LATHAM: It's particularly tough for the first homebuyers in Australia. Under normal conditions of all the people buying a home 25% have been first home buyers, but that's fallen to less than 15% for the first time ever. So for the first homebuyer, that great Australian dream of owning a home is getting further and further away. What is the solution? I don't think there's an overnight solution, let's be realistic about this, there's no magic wand that can be waved. What we actually need out of Canberra is some incentives where people can put some money aside over a period of time and accumulate a home deposit, accumulate a savings record and hopefully then get a mortgage.
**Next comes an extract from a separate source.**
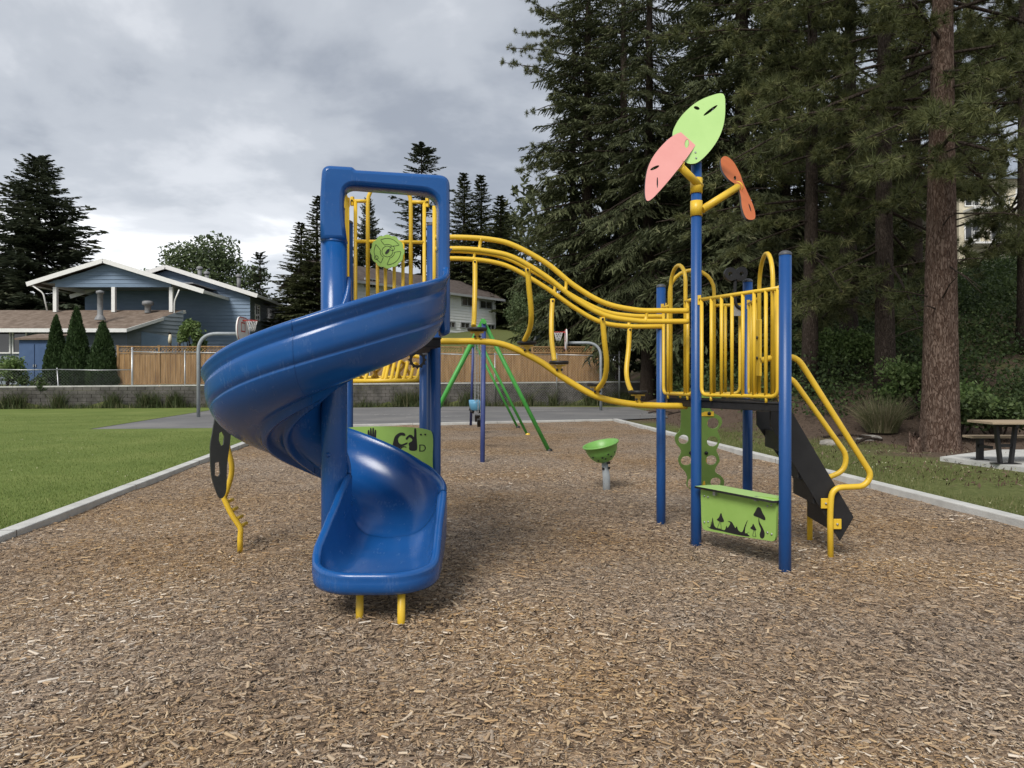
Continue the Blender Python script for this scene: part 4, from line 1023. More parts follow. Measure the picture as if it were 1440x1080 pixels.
# ------------------------------------------------------------------ bowl spinner
b = at(853, 684, 10.06); BS = thing('bowl_spinner', (b.x, b.y, 0), 'tilted green bowl spinner seat on a short grey post in the wood chips', 'spinner')
ax = (Vector((-0.05, -0.05, 0.52)) - Vector((0, 0, 0))).normalized()
mb = MB(); mb.tube([(b.x, b.y, -0.2), (b.x - 0.002, b.y, 0.13), (b.x - 0.03, b.y, 0.36)], [0.052, 0.052, 0.042], 16); po = mb.build('pole', MAT['greypole'], BS)
for s_ in ((-0.05, 0.25), (0.03, 0.26), (0.03, 0.33)):
    mb = MB(); mb.box((b.x + s_[0], b.y - 0.035, s_[1]), (0.03, 0.03, 0.03)); mb.build('bolt', MAT['black'], po)
Mw_ = Matrix.Translation((b.x - 0.03, b.y, 0.345)) @ Matrix.Rotation(R(-13), 4, 'Y') @ Matrix.Rotation(R(6), 4, 'X')
mb = MB(); mb.lathe([(0.0005, 0.0), (0.07, 0.0), (0.12, 0.02), (0.175, 0.08), (0.21, 0.15), (0.232, 0.235), (0.25, 0.24), (0.256, 0.25), (0.25, 0.262), (0.225, 0.258), (0.2, 0.16), (0.16, 0.085), (0.1, 0.035), (0.0005, 0.02)], None, 40, M=Mw_)
bw = mb.build('bowl', MAT['bowl'], BS)
for a, z, rr in ((-100, 0.10, 0.188), (-75, 0.13, 0.2), (-125, 0.06, 0.162), (-88, 0.075, 0.172), (-60, 0.085, 0.18), (-140, 0.12, 0.2), (-40, 0.13, 0.2)):
    mb = MB(); c = Mw_ @ Vector((rr * math.cos(R(a)), rr * math.sin(R(a)), z))
    mb.lathe([(0.0135, 0.0), (0.0135, 0.004), (0.0005, 0.004)], None, 10, M=Matrix.Translation(c) @ (Mw_.to_3x3() @ Vector((math.cos(R(a)), math.sin(R(a)), -0.45))).to_track_quat('Z', 'Y').to_matrix().to_4x4()); mb.build('drain_hole', MAT['black'], bw)

# ------------------------------------------------------------------ swing set
e0, e1 = Vector((-0.55, 14.2, 2.62)), Vector((-1.25, 23.4, 2.62))
SW = thing('swing_set', ((e0.x + e1.x) / 2, 18.8, 0), 'green and navy steel swing set behind the wavy bridge', 'swing set')
dv = (e1 - e0).normalized(); sd_ = Vector((dv.y, -dv.x, 0))
mb = MB(); mb.tube([e0 - dv * 0.1, e1 + dv * 0.1], 0.045, 12); mb.build('top_beam', MAT['swinggreen'], SW)
for t in (0.06, 0.56, 0.9):
    c = e0.lerp(e1, t)
    for s_ in (-1, 1):
        mb = MB(); ft = c + sd_ * 1.38 * s_ + dv * 0.12; ft.z = 0; mb.tube([c + sd_ * 0.05 * s_ + Vector((0, 0, -.02)), c.lerp(ft, 1.02)], 0.043 if t < 0.1 else 0.036, 12); lg = mb.build('leg', MAT['swinggreen'], SW)
        mb = MB(); mb.lathe([(0.07, -0.02), (0.06, 0.05), (0.045, 0.07)], (ft.x, ft.y, 0.0), 12); mb.build('foot', MAT['yellow'] if t == 0.56 else MAT['black'], lg)
    mb = MB(); mb.tube([c - dv * 0.09, c + dv * 0.09], 0.075, 14); mb.box(c + Vector((0, 0, 0.06)), (0.08, 0.12, 0.1)); cl_ = mb.build('clamp', MAT['swinggreen'], SW)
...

I talk to people in my electorate who say, `we want to save, we want to put some money aside for our kids, we want to put some money aside for a home deposit, but we don't get any encouragement, we don't get any tax incentives out of Canberra to do that'. So I think that's the thing we need to address is that people want to help themselves, it's time for the Government to give them a helping hand.
LAWS: I agree with that, when [inaudible]
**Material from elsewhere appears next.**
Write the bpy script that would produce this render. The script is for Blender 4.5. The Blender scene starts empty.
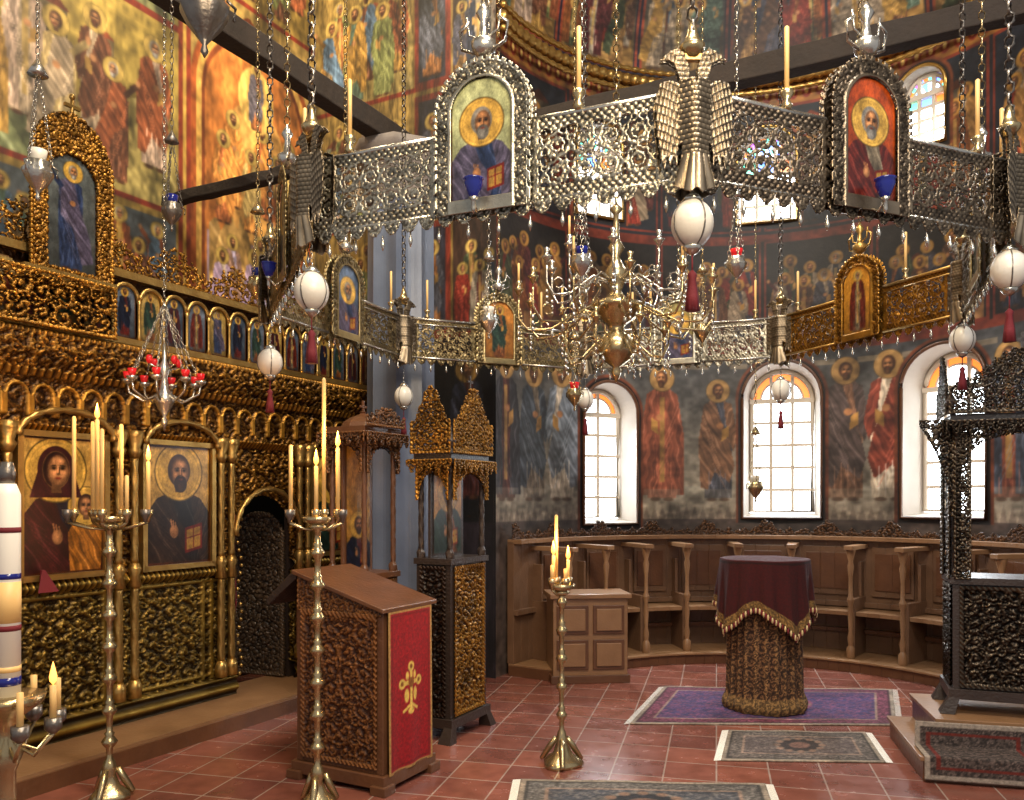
import bpy, math, random
import numpy as np
from mathutils import Matrix, Vector
random.seed(3); rng=np.random.RandomState(5)
pi=math.pi
sc=bpy.context.scene
D=math.radians(62.07)          # room axis (along iconostasis)
E=D-pi/2
CA=(2.0,6.2); RA=2.45          # apse centre / radius
def FR(x,y,th,z=0): return Matrix.Translation((x,y,z))@Matrix.Rotation(th,4,'Z')
def link(o): sc.collection.objects.link(o); return o
def empty(name,loc=(0,0,0)):
    o=bpy.data.objects.new(name,None); o.location=loc; o.empty_display_size=.1; return link(o)
def setp(o,p):
    if p is not None:
        o.parent=p; o.matrix_parent_inverse=Matrix.Translation(-Vector(p.location))
# ------------------------------------------------------------ materials
MATS={}
def mat(name,col=(.8,.8,.8),rough=.5,metal=0,attr=False,col2=None,scale=12,bump=0,bscale=60,emit=0,ecol=None,trans=0,vary=.25,coat=0):
    m=bpy.data.materials.new(name); m.use_nodes=True; nt=m.node_tree; N=nt.nodes; L=nt.links
    b=N['Principled BSDF']; b.inputs['Roughness'].default_value=rough; b.inputs['Metallic'].default_value=metal
    b.inputs['Base Color'].default_value=(*col,1)
    tc=N.new('ShaderNodeTexCoord')
    if attr or col2:
        nz=N.new('ShaderNodeTexNoise'); nz.inputs['Scale'].default_value=scale; nz.inputs['Detail'].default_value=8
        L.new(tc.outputs['Object'],nz.inputs['Vector'])
        mx=N.new('ShaderNodeMix'); mx.data_type='RGBA'
        if attr:
            at=N.new('ShaderNodeAttribute'); at.attribute_name='Col'
            mr=N.new('ShaderNodeMapRange'); mr.inputs['From Min'].default_value=.3; mr.inputs['From Max'].default_value=.7
            mr.inputs['To Min'].default_value=1-vary; mr.inputs['To Max'].default_value=1+vary*.4
            L.new(nz.outputs['Fac'],mr.inputs['Value'])
            mx.blend_type='MULTIPLY'; mx.inputs['Factor'].default_value=1
            L.new(at.outputs['Color'],mx.inputs[6]); L.new(mr.outputs['Result'],mx.inputs[7])
        else:
            L.new(nz.outputs['Fac'],mx.inputs['Factor'])
            mx.inputs[6].default_value=(*col,1); mx.inputs[7].default_value=(*col2,1)
        L.new(mx.outputs[2],b.inputs['Base Color'])
    if bump:
        nb=N.new('ShaderNodeTexNoise'); nb.inputs['Scale'].default_value=bscale; nb.inputs['Detail'].default_value=4
        L.new(tc.outputs['Object'],nb.inputs['Vector'])
        bp=N.new('ShaderNodeBump'); bp.inputs['Strength'].default_value=bump; bp.inputs['Distance'].default_value=.01
        L.new(nb.outputs['Fac'],bp.inputs['Height']); L.new(bp.outputs['Normal'],b.inputs['Normal'])
    if emit:
        b.inputs['Emission Color'].default_value=(*(ecol or col),1); b.inputs['Emission Strength'].default_value=emit
    if trans: b.inputs['Transmission Weight'].default_value=trans
    if coat: b.inputs['Coat Weight'].default_value=coat
    MATS[name]=m; return m
mat('fresco',attr=True,rough=.6,scale=4,vary=.5,bump=.2,bscale=30)
mat('icon_paint',attr=True,rough=.3,scale=18,vary=.45)
mat('carved_gilding',attr=True,rough=.36,metal=.72,scale=5,vary=.6,bump=.25,bscale=150)
mat('carved_silver',attr=True,rough=.28,metal=.85,scale=9,vary=.55,bump=.2,bscale=200)
mat('carved_wood',attr=True,rough=.38,metal=.15,scale=12,vary=.4,bump=.25,bscale=150)
mat('textile',attr=True,rough=.95,scale=60,vary=.4,bump=.5,bscale=300)
mat('gold',(.62,.4,.12),.32,.85,col2=(.3,.17,.05),bump=.3)
mat('brass',(.62,.5,.28),.27,.9,col2=(.3,.22,.11),bump=.15)
mat('silver',(.68,.66,.6),.27,.9,col2=(.32,.29,.24),bump=.2)
mat('dark_silver',(.26,.24,.21),.35,.8,col2=(.1,.08,.07),bump=.3)
mat('wood_brown',(.15,.062,.027),.34,0,col2=(.065,.027,.013),scale=8,bump=.3,bscale=40)
mat('wood_stall',(.18,.095,.05),.36,0,col2=(.09,.045,.023),scale=6,bump=.3,bscale=40)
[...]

LATHAM: Oh absolutely there's no doubt about that.
LAWS: And even when you give stamp duty concessions, they still have to bid more at auctions don't they? So that's not going to make any difference.
LATHAM: Well there's huge prices in Sydney but it's not just a Sydney thing. It's Melbourne, Brisbane. I was in Tasmania recently and they were talking about the boom in home prices for the first time in a generation. So it's right around the country. And I think if you talk to parents and grandparents their number one concern is that their kids won't be able to access what so many Australians have been able to enjoy and that is home ownership. The security of having a roof over your head that is your own. And it is a national crisis, an affordability crisis when less than 15% of the home buyers are doing it for the first time.
LAWS: In a lot of European countries, people rent all their lives. Is this something that we maybe should be getting used to?
LATHAM: No, that's not the Australian way.
LAWS: I agree it's not.
LATHAM: I grew up in public housing, I know the insecurity and concerns that renting can bring. You haven't got a secure outlook for the future and ultimately you have the arguments about money and where the family's headed and rent. It's not the aspiration that most Australians have had particularly for their children. People want that asset, the security of owning your own home and with security comes a better chance in life.
LAWS: Just quickly to Anthony Albanese is he making a nuisance of himself?
LATHAM: Well he's standing up for what he thinks is right but I pointed out yesterday, the Badgerys Creek decision is first and foremost a decision for western Sydney. I think there's a good rule in politics when you get these land use controversies: you listen to the locals. Listen to the locals and respect the opinion. In this case the opinion is from western Sydney. The second airport we're talking about is not going to be built within cooee of the inner Sydney, so this is a matter for western Sydney MPs. We've got a unanimous recommendation that Simon Crean has adopted not to proceed with Badgerys Creek and that's where the matter should end.
LAWS: Do you think Albanese would have been well advised to just sit on it?
LATHAM: Well I think he's got some legitimate concerns, primarily about the Howard Government, because they had a promise in 1996 to build a second airport and if John Howard had kept his promise we wouldn't be having this debate now, we wouldn't have had all the uncertainty about aircraft noise …
LAWS: No but we might have had it at Badgerys Creek.
LATHAM: … well we would have if the Government had kept its promise. So to some extent the Labor Party debate is a consequence of a broken promise by the Howard Government. I think the thing in the inner city is to look at ways the arrangements there can be improved. I know they have planes that break the curfew and all these concerns come out. So there are some management things that can be done in Sydney airport to improve the circumstances. But I can tell you John, in Sydney's west its time to end the uncertainty. Labor's made the right decision for our region, which is not to proceed with Badgerys Creek, and we're going to stick to that 100 per cent.
LAWS: Well everybody knew it was all over anyway. The Government wasn't going to talk about it until 2005 or something if they were still there.
LATHAM: Well there's figures in today's paper which say that it wouldn't be built for another twenty years so all that was happening with the Badgerys Creek site was they were playing politics, election by election, and it was causing a lot of uncertainty. My great frustration was that every time we went to talk to a Federal or state minister about a major project for western Sydney they had the alibi, `oh we can't do that because of the uncertainty about whether there'll ever be Badgerys Creek'. So, that uncertainty [inaudible] to some extent has paralysed a lot of major projects and you just can't go on like that.
LAWS: No you can't. Good to talk to you, Mark, and thanks for your time.